La letteratura sulla corsa si è fermata a “Correre è bello” del quale dobbiamo ringraziare Arcelli, lo stesso Arcelli o altri tecnici avrebbero potuto spingersi un po’ più in la nell’illustrare con la stessa maestria anche la corsa di mezzofondo e, perché no, anche quella di velocità che, pur se con problematiche più complesse può avere una grande funzione salutistica a tutte le età.

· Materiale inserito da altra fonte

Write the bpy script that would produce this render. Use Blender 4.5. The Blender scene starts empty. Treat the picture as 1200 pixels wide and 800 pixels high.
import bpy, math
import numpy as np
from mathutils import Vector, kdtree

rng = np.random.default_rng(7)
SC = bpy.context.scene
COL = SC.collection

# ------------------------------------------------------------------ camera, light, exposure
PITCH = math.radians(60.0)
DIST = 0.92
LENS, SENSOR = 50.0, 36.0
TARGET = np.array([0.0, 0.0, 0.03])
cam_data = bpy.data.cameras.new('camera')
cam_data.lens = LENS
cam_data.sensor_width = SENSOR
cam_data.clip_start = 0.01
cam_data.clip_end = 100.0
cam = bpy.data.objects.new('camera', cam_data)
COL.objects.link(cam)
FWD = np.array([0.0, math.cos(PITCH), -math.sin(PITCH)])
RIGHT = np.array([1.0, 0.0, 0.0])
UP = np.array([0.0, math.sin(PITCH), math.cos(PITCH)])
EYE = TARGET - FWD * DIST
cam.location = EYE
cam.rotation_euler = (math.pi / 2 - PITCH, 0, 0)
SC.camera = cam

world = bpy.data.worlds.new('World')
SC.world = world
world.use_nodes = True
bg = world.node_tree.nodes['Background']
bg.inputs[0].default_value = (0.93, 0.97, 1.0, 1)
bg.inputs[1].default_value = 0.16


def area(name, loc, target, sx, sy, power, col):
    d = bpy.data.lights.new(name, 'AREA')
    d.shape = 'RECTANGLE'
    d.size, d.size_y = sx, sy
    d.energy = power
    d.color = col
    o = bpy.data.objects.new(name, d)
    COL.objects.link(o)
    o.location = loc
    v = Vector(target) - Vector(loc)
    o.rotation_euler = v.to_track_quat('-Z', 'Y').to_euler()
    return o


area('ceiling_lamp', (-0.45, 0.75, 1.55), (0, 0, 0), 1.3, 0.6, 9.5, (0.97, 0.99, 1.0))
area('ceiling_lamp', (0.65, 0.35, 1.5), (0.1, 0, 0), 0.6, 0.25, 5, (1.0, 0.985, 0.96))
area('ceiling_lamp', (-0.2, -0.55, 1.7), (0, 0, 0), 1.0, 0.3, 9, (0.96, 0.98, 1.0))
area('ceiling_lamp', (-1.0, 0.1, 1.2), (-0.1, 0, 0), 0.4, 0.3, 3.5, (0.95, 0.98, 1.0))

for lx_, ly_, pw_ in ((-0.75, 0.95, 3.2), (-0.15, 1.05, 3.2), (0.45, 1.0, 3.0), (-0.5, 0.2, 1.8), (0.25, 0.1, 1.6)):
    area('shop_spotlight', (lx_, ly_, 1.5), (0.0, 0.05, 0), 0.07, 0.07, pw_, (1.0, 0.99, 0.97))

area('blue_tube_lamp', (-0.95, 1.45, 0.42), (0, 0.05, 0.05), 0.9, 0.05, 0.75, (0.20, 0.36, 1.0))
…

Manca un autore del calibro di Arcelli che scriva un libro del tipo “Correre è bello… a tutte le andature e su tutte le distanze”. Io ci provo in modo un po’ maldestro su questo sito a sviscerare il concetto ma non ho certamente i requisiti tecnici ne la splendida capacità espositiva che caratterizzavano il grande Arcelli. Certo se tutti quelli che riprovano a fare il verso a quel famoso testo provassero anche ad immaginare una potenziale diffusione della corsa veloce per tutti oltre che della corsa su strada per tutti forse potremmo ampliare gli orizzonti della corsa ma probabilmente è più conveniente che la discussione resti limitata su binari dove il mercato si muove meglio più che trasbordi su problematiche nuove, insondate e dove non si sa che cavolo si potrebbe vendere per farci qualche soldino.